Torrey Pine trees reportedly vandalized in Solana Beach

Solana Beach residents Gary and Patricia Coad discovered two holes in their Torrey Pine tree in March. The couple found two similar holes drilled into their tree last year. / Courtesy photos

By Kristina Houck

Residents at two Solana Beach homes recently discovered holes in the Torrey Pine trees on their properties. The homeowners suspect the endangered trees were poisoned.

“It’s got some brown growth where it shouldn’t. It looks like it’s having some problems,” said Gary Coad about the roughly 60-foot tree on his property. He and his wife, Patricia Coad, have lived at their home on Glenmont Drive since 1985.

This is the second time the Coads’ tree has reportedly been vandalized. Concerned about the browning of the tree, the couple hired an arborist last April. He discovered two holes in the Torrey Pine.

“He found the holes,” recalled Coad. “They were drilled pretty precisely deep into the tree. We presumed somebody put poison in the tree because we have been having problems ever since.”

The rarest pine species in the United States, Torrey Pine trees grow only in San Diego County and on one of the Channel Islands.

hole in treeThe Coads have spent $950 on arborist services and $500 on treatments for their Torrey Pine tree, which was trimmed in December. To prevent further tampering with the holes, Coad filled them with wine corks.

He discovered two new holes in the tree in early March. This time they were also filled with wine corks.

“He [the arborist] said before we had these new holes, April through June would tell us if the tree was going to make it or not,” Coad said. “It was looking good, but now it looks like it has problems again.”

After discovering the new holes, the Coads notified their neighbors. That’s when Richard Hendlin, who also lives at the intersection of Glenmont Drive and Lynwood Avenue, discovered three holes in his Torrey Pine tree. Wine corks had also been inserted in those holes.

Hendlin informed the Solana Beach City Council and the community about the incidents during the March 26 council meeting.
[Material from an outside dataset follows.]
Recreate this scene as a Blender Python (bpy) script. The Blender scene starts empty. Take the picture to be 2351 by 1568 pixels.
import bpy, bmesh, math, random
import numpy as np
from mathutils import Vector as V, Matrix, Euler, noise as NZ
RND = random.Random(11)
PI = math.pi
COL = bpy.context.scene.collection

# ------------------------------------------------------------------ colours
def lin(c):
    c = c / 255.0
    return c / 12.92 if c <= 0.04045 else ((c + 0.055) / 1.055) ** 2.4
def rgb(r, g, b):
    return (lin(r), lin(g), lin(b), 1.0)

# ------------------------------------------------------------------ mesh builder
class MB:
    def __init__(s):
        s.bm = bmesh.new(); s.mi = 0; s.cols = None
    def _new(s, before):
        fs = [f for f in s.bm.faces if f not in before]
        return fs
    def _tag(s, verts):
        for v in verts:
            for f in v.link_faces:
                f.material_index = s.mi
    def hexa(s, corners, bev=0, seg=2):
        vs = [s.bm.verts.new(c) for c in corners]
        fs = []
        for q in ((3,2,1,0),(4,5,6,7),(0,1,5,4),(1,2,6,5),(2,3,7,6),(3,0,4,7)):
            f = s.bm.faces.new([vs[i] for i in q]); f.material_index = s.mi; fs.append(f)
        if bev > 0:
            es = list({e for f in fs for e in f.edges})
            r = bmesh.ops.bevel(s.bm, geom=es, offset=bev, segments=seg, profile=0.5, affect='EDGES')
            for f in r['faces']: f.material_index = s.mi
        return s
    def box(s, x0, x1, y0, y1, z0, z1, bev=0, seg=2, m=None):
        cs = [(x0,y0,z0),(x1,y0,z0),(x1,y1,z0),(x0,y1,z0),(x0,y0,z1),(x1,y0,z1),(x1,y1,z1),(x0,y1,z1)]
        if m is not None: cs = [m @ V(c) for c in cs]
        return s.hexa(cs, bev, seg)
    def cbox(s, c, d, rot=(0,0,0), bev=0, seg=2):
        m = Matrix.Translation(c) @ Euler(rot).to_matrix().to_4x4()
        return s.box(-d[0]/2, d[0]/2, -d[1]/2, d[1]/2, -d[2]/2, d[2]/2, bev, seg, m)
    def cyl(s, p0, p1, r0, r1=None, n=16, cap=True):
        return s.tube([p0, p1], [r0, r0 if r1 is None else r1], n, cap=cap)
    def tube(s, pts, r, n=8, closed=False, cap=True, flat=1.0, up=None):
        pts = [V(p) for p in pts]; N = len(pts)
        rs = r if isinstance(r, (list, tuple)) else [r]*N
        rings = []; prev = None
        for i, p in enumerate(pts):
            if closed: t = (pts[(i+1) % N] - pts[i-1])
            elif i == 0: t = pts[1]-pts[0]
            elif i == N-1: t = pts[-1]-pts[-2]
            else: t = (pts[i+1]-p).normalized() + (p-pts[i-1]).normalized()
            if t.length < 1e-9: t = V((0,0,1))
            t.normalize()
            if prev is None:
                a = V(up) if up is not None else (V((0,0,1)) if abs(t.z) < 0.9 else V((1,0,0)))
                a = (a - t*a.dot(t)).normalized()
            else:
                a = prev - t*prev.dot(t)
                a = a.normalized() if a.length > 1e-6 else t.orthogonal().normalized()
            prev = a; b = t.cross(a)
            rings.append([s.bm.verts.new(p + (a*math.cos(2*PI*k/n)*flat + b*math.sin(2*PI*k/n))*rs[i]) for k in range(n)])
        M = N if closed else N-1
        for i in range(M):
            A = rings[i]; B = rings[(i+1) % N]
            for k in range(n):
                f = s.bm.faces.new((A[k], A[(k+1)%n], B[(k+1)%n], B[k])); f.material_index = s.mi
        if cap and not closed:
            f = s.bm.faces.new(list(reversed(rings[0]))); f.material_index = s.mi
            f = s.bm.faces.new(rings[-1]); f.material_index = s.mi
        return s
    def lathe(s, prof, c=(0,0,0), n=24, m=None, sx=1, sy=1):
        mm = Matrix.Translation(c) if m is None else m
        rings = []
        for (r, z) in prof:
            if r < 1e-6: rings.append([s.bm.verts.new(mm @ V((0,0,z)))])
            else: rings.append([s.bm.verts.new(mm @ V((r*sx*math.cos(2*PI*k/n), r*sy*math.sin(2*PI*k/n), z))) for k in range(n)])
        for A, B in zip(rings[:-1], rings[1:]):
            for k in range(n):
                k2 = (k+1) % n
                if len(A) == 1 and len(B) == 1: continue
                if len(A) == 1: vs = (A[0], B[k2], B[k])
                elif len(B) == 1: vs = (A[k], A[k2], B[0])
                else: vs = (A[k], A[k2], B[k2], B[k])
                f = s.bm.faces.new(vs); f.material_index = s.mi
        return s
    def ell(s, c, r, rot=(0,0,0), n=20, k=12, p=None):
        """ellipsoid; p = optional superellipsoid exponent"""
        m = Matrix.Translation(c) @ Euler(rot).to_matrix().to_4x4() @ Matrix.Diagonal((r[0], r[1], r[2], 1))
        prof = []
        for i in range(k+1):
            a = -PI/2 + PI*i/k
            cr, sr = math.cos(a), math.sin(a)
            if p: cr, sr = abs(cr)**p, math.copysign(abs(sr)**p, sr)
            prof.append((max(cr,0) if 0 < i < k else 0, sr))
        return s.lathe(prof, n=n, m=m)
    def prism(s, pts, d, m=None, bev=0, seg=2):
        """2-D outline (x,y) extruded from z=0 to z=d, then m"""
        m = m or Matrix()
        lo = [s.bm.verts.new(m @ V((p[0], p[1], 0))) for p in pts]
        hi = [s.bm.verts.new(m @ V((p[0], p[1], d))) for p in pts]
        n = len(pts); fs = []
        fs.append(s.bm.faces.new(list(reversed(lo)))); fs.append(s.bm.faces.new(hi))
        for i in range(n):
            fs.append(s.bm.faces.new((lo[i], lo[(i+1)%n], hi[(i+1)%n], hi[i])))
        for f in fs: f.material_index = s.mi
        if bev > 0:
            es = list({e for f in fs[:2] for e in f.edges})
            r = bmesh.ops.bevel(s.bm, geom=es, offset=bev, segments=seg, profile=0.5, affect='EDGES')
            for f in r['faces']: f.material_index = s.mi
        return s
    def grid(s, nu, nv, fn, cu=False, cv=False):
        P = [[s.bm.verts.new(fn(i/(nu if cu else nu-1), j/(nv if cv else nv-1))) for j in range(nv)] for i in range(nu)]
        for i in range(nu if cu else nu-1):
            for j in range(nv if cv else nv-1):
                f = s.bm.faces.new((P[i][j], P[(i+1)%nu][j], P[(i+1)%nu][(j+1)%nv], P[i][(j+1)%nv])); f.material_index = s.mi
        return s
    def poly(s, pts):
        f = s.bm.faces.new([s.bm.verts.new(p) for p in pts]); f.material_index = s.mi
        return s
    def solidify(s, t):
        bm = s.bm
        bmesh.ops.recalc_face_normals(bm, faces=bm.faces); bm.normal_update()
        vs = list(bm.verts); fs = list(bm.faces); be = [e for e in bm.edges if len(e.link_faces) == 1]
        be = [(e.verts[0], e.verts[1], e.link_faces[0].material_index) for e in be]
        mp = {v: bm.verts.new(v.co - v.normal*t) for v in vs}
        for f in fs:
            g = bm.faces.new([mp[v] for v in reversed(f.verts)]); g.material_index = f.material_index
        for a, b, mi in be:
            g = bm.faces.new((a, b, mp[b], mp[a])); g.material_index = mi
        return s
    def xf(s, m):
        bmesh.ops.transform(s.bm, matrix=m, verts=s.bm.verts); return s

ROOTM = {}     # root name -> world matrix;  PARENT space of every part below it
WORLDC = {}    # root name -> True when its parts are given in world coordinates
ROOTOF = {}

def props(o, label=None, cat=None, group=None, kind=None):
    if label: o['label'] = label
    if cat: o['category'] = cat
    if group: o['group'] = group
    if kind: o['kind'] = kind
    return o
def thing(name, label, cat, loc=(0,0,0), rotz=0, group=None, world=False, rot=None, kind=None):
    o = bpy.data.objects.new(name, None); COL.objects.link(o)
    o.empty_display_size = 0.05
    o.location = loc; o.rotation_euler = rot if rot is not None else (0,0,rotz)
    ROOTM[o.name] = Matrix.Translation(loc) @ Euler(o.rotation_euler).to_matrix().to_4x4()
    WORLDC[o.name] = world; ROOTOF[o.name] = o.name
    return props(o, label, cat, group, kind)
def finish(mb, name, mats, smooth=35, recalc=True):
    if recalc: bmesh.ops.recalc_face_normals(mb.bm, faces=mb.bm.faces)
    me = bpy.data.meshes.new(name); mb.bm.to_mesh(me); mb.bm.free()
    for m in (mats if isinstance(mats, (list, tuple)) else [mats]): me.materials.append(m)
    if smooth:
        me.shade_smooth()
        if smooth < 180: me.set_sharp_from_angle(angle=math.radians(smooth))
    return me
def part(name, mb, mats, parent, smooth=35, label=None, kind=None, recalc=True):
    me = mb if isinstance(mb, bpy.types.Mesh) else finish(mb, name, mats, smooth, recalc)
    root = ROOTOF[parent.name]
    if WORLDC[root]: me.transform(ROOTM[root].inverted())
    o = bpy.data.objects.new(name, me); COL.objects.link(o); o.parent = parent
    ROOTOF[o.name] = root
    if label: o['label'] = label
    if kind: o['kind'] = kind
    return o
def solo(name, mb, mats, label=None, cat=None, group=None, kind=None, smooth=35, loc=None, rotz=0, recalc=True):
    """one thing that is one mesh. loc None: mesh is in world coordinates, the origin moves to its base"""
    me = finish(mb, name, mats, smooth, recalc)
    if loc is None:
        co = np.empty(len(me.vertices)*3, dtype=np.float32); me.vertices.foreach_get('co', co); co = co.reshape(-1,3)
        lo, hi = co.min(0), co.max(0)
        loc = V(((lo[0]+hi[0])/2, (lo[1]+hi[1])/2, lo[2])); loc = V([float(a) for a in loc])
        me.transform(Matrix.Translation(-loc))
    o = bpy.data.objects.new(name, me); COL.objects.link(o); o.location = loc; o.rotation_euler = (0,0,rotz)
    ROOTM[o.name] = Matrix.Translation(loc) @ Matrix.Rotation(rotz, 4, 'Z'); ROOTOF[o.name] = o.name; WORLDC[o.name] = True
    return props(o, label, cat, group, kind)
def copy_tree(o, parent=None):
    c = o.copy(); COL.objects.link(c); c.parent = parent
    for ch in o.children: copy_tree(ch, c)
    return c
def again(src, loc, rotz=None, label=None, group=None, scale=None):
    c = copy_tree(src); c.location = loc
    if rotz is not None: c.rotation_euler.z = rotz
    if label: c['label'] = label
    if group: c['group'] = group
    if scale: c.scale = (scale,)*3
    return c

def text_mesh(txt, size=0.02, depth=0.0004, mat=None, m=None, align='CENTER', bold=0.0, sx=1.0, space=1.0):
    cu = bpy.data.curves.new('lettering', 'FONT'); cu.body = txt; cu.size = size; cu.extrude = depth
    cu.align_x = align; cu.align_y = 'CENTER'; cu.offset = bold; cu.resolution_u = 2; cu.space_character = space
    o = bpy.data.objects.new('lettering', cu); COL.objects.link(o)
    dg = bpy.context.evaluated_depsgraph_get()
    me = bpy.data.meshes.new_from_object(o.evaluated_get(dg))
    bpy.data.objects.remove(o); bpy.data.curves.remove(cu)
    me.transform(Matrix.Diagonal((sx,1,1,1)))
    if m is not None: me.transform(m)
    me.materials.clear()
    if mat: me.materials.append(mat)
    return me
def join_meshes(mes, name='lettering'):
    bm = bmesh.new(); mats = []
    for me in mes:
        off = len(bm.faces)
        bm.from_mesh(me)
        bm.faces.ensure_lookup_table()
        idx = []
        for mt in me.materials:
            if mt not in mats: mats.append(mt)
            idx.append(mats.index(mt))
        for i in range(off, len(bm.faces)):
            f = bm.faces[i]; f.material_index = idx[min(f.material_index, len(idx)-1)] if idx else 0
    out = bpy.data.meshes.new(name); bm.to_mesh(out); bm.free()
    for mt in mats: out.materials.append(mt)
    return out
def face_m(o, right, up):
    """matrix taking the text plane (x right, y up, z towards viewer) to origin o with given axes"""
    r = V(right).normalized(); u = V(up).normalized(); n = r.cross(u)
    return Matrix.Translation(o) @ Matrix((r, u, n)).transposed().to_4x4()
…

“They are the rarest pine species in the United States and are designated by the authoritative California Native Plant Society as a critically imperiled species, with a decreasing population trend,” he said. “You can therefore understand how unsettling it is for me to come tonight to report to you and the community that recently, on or about March 7-9, my neighbors, Patricia and Gary Coad and I, … were victims of intentional and willful criminal conduct when some person or persons attempted to kill our very old and very mature Torrey Pine trees, which we each have on our properties, by cutting and apparently poisoning.”

Although he is attempting to save his Torrey Pine, Coad noted that if treatments fail, it would cost him roughly $10,000 to remove the tree.

“I don’t want that to happen. I love the tree,” Coad said. “It’s part of the people’s view, but not everyone looks at it that way. So someone is trying to do our and Rick’s tree in, and it’s quite upsetting.”

In the meantime, the neighbors are collectively offering a $3,000 reward for information leading to the arrest and conviction of the person or persons responsible for the damage to the trees.

They have also reported the incidents to the San Diego County Sheriff’s Department.

Anyone with information is encouraged to contact the Sheriff’s Department non-emergency line at 858-565-5200 or call Sgt. Joe Montion at 760-966-3500.